> _Dataset extract_:
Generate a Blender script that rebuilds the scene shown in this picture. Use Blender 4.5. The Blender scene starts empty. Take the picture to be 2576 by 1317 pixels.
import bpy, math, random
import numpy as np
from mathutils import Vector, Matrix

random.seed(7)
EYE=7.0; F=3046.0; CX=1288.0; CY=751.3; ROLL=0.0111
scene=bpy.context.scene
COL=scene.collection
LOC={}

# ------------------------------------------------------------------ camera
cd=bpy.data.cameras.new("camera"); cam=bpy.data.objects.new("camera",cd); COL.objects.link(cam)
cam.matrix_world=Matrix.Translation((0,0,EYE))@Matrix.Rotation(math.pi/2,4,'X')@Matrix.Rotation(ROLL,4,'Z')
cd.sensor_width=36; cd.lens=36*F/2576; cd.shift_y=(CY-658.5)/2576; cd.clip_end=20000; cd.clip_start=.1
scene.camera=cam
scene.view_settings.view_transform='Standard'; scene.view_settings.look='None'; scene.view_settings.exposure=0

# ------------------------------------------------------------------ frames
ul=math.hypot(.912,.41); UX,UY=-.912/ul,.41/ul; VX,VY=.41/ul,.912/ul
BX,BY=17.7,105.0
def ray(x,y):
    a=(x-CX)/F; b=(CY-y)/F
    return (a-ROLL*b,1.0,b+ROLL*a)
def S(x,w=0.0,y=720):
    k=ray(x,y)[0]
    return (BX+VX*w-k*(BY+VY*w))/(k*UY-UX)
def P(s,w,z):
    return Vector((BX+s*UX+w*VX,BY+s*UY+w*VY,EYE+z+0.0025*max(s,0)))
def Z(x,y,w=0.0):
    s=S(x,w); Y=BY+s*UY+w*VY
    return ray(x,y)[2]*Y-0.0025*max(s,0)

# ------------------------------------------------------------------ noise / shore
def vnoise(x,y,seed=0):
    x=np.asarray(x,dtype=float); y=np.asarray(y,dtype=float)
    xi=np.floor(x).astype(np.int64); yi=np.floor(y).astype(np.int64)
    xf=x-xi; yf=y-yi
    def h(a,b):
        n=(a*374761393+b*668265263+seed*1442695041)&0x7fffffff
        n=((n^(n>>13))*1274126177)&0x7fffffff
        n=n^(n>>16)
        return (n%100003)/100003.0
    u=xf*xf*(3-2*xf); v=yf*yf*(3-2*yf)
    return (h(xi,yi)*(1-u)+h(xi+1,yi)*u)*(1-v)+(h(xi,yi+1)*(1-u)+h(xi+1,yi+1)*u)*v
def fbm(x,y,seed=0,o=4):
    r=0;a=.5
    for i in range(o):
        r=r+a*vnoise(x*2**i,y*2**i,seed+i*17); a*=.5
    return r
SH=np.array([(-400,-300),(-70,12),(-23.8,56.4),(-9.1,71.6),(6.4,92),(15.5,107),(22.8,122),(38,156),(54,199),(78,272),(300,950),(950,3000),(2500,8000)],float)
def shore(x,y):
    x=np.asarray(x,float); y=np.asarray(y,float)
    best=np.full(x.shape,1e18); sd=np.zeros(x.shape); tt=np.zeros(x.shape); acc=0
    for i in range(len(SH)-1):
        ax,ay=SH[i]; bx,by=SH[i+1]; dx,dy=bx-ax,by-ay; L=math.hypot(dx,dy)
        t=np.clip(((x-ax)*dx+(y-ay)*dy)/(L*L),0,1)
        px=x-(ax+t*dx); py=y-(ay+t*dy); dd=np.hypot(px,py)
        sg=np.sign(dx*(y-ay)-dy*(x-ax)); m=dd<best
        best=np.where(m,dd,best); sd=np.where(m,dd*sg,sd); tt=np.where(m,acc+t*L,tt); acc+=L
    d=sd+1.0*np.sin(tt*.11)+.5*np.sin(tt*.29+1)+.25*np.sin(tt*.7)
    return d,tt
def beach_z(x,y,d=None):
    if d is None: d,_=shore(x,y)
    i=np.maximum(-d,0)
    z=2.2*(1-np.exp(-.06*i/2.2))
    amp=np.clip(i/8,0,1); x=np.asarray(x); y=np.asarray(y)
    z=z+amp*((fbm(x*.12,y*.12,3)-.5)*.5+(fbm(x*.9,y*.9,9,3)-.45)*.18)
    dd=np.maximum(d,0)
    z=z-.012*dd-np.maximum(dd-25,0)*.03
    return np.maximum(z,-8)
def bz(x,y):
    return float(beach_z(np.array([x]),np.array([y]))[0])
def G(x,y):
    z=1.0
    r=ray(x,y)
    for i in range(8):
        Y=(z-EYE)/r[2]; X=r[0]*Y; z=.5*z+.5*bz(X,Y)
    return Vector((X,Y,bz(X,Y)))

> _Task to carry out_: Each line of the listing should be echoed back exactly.

> _Written response_:
Generate a Blender script that rebuilds the scene shown in this picture. Use Blender 4.5. The Blender scene starts empty. Take the picture to be 2576 by 1317 pixels.
import bpy, math, random
import numpy as np
from mathutils import Vector, Matrix

random.seed(7)
EYE=7.0; F=3046.0; CX=1288.0; CY=751.3; ROLL=0.0111
scene=bpy.context.scene
COL=scene.collection
LOC={}

# ------------------------------------------------------------------ camera
cd=bpy.data.cameras.new("camera"); cam=bpy.data.objects.new("camera",cd); COL.objects.link(cam)
cam.matrix_world=Matrix.Translation((0,0,EYE))@Matrix.Rotation(math.pi/2,4,'X')@Matrix.Rotation(ROLL,4,'Z')
cd.sensor_width=36; cd.lens=36*F/2576; cd.shift_y=(CY-658.5)/2576; cd.clip_end=20000; cd.clip_start=.1
scene.camera=cam
scene.view_settings.view_transform='Standard'; scene.view_settings.look='None'; scene.view_settings.exposure=0

# ------------------------------------------------------------------ frames
ul=math.hypot(.912,.41); UX,UY=-.912/ul,.41/ul; VX,VY=.41/ul,.912/ul
BX,BY=17.7,105.0
def ray(x,y):
    a=(x-CX)/F; b=(CY-y)/F
    return (a-ROLL*b,1.0,b+ROLL*a)
def S(x,w=0.0,y=720):
    k=ray(x,y)[0]
    return (BX+VX*w-k*(BY+VY*w))/(k*UY-UX)
def P(s,w,z):
    return Vector((BX+s*UX+w*VX,BY+s*UY+w*VY,EYE+z+0.0025*max(s,0)))
def Z(x,y,w=0.0):
    s=S(x,w); Y=BY+s*UY+w*VY
    return ray(x,y)[2]*Y-0.0025*max(s,0)

# ------------------------------------------------------------------ noise / shore
def vnoise(x,y,seed=0):
    x=np.asarray(x,dtype=float); y=np.asarray(y,dtype=float)
    xi=np.floor(x).astype(np.int64); yi=np.floor(y).astype(np.int64)
    xf=x-xi; yf=y-yi
    def h(a,b):
        n=(a*374761393+b*668265263+seed*1442695041)&0x7fffffff
        n=((n^(n>>13))*1274126177)&0x7fffffff
        n=n^(n>>16)
        return (n%100003)/100003.0
    u=xf*xf*(3-2*xf); v=yf*yf*(3-2*yf)
    return (h(xi,yi)*(1-u)+h(xi+1,yi)*u)*(1-v)+(h(xi,yi+1)*(1-u)+h(xi+1,yi+1)*u)*v
def fbm(x,y,seed=0,o=4):
    r=0;a=.5
    for i in range(o):
        r=r+a*vnoise(x*2**i,y*2**i,seed+i*17); a*=.5
    return r
SH=np.array([(-400,-300),(-70,12),(-23.8,56.4),(-9.1,71.6),(6.4,92),(15.5,107),(22.8,122),(38,156),(54,199),(78,272),(300,950),(950,3000),(2500,8000)],float)
def shore(x,y):
    x=np.asarray(x,float); y=np.asarray(y,float)
    best=np.full(x.shape,1e18); sd=np.zeros(x.shape); tt=np.zeros(x.shape); acc=0
    for i in range(len(SH)-1):
        ax,ay=SH[i]; bx,by=SH[i+1]; dx,dy=bx-ax,by-ay; L=math.hypot(dx,dy)
        t=np.clip(((x-ax)*dx+(y-ay)*dy)/(L*L),0,1)
        px=x-(ax+t*dx); py=y-(ay+t*dy); dd=np.hypot(px,py)
        sg=np.sign(dx*(y-ay)-dy*(x-ax)); m=dd<best
        best=np.where(m,dd,best); sd=np.where(m,dd*sg,sd); tt=np.where(m,acc+t*L,tt); acc+=L
    d=sd+1.0*np.sin(tt*.11)+.5*np.sin(tt*.29+1)+.25*np.sin(tt*.7)
    return d,tt
def beach_z(x,y,d=None):
    if d is None: d,_=shore(x,y)
    i=np.maximum(-d,0)
    z=2.2*(1-np.exp(-.06*i/2.2))
    amp=np.clip(i/8,0,1); x=np.asarray(x); y=np.asarray(y)
    z=z+amp*((fbm(x*.12,y*.12,3)-.5)*.5+(fbm(x*.9,y*.9,9,3)-.45)*.18)
    dd=np.maximum(d,0)
    z=z-.012*dd-np.maximum(dd-25,0)*.03
    return np.maximum(z,-8)
def bz(x,y):
    return float(beach_z(np.array([x]),np.array([y]))[0])
def G(x,y):
    z=1.0
    r=ray(x,y)
    for i in range(8):
        Y=(z-EYE)/r[2]; X=r[0]*Y; z=.5*z+.5*bz(X,Y)
    return Vector((X,Y,bz(X,Y)))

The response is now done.